Gran Torino

Film : Gran Torino (2008)

Réalisateur : Clint Eastwood

Acteurs : Drame américain (2008) réalisé par Clint Eastwood (Walt Kowalski), Tao (Bee Vang), Sue (Ahney Her)...

Durée : 01:55:00




Si Eastwood réalisait presqu'un film par an, il n'était cependant pas apparu à l'écran
depuis
Million Dollar Baby en 2004. Le voici donc de nouveau dans son statut d’acteur mythique et derrière la caméra, deux événements qui suffisent amplement à attirer l'attention. Sa présence à l'écran est un plaisir malgré ses 78 ans qu'il assume totalement. Il rentre sans complexe dans son rôle d'homme vieillissant et seul, enfermé dans ses préjugés. "Gran Torino m'a offert un rôle de mon âge, qui semblait m'aller comme un gant, même s'il était en réalité très différent de moi". Mais c'est sans doute en tant que metteur en scène et directeur d'acteur que Clint est le plus surprenant. Rien n'est construit dans la complexité. Les rapports entre les personnages sont simples et
naturels, loin d'une psychologie alambiquée détachée de la réalité. Le scénario n'est pas non plus très perfectionné et repose principalement sur la force des acteurs et les sujets de société abordés : l'histoire, centrée sur la remise en question de Walt, suit une trame assez linéaire. La photographie, sobre mais soignée, permet de mettre en valeur le fond du récit comme c'est souvent le cas dans le films de moeurs.
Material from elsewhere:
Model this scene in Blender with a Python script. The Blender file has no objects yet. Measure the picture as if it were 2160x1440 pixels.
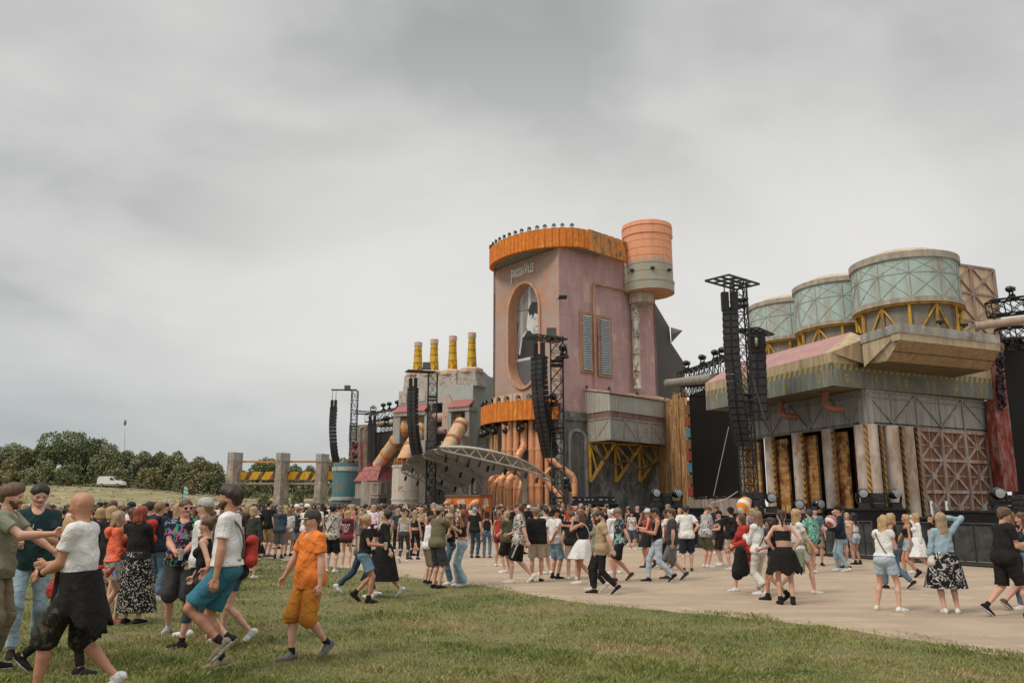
import bpy, math, random
import numpy as np
from mathutils import Vector, Matrix
rnd = random.Random(11)
PI = math.pi
sc = bpy.context.scene
C = sc.collection

# ------------------------------------------------------------- camera
FPX, CAMH, HOR = 1720.0, 1.70, 1066.0
PITCH = math.atan((HOR - 720) / FPX)
cd = bpy.data.cameras.new("camera"); cam = bpy.data.objects.new("camera", cd); C.objects.link(cam)
cd.sensor_width = 36; cd.lens = FPX / 2160 * 36; cd.clip_start = 0.1; cd.clip_end = 3000
cam.location = (0, 0, CAMH); cam.rotation_euler = (PI / 2 + PITCH, 0, 0)
sc.camera = cam
sc.view_settings.view_transform = 'Standard'; sc.view_settings.look = 'None'
sc.view_settings.exposure = 0.30; sc.view_settings.gamma = 1.0

# ------------------------------------------------------------- sky and sun (overcast)
SUN_EL, SUN_AZ = math.radians(48), math.radians(-125)      # azimuth from +Y towards +X
w = bpy.data.worlds.new("World"); sc.world = w; w.use_nodes = True
nt = w.node_tree; nt.nodes.clear()
def N(tree, t, **k):
    n = tree.nodes.new(t)
    for a, b in k.items():
        if a == 'ins':
            for i, v in b.items(): n.inputs[i].default_value = v
        else: setattr(n, a, b)
    return n
out = N(nt, 'ShaderNodeOutputWorld'); bg = N(nt, 'ShaderNodeBackground')
sky = N(nt, 'ShaderNodeTexSky', sky_type='NISHITA', sun_disc=False, sun_elevation=SUN_EL, sun_rotation=SUN_AZ)
skyd = N(nt, 'ShaderNodeVectorMath', operation='SCALE'); skyd.inputs['Scale'].default_value = 0.10
tc = N(nt, 'ShaderNodeTexCoord'); sep = N(nt, 'ShaderNodeSeparateXYZ')
L = nt.links.new
L(tc.outputs['Generated'], sep.inputs[0])
zz = N(nt, 'ShaderNodeMath', operation='MAXIMUM', ins={1: 0.0}); L(sep.outputs['Z'], zz.inputs[0])
za = N(nt, 'ShaderNodeMath', operation='ADD', ins={1: 0.42}); L(zz.outputs[0], za.inputs[0])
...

La belle Ford Gran Torino, voiture produite dans les années 70s, est le véhicule symbolique de l'action déroulée par Eastwood tout au long du film. Source de convoitise par un gang, source de sanction pour le jeune Tao,
elle est aussi une manifestation d'amitié, de générosité ou de fierté. De nombreux thèmes viennent irriguer le métrage, le point central étant sans doute celui de la rencontre entre l’Amérique des pionniers et celle de l’utopique melting pot. Clint, au travers de son personnage caractériel mais intègre et attaché aux valeurs, incarne la vieille Amérique, celle de la guerre du Vietnam, de la guerre de Corée, ou encore celle de la ruée vers l'or. Il joue à la perfection son rôle peut-être plus près de lui-même que d'un personnage de fiction. Tao et Sue sont les produits de l'ouverture américaine, avec ce qu'elle comporte d'échanges culturels mais aussi de difficultés d'intégration. Si le film constate d'une certaine manière l'échec de la fusion des cultures, il reste assez politiquement correct puisque la rédemption de Walt se fera par son ouverture à l'autre, même chinois. Une figure de l'oeuvre, certes plus discrète mais également très importante, est celle du jeune prêtre, tout droit sorti du
séminaire mais qui prend son travail très au sérieux. La encore, le vieux Walt, hermétique à la religion, va finalement éprouver de la sympathie  pour cet homme de Dieu qu'il trouvait pourtant si ridicule au départ. Rares sont les images d'ouverture vers l'Église au cinéma, il n'est donc pas désagréable de voir que dans la chasse aux préjugés figure l'appréhension de la religion.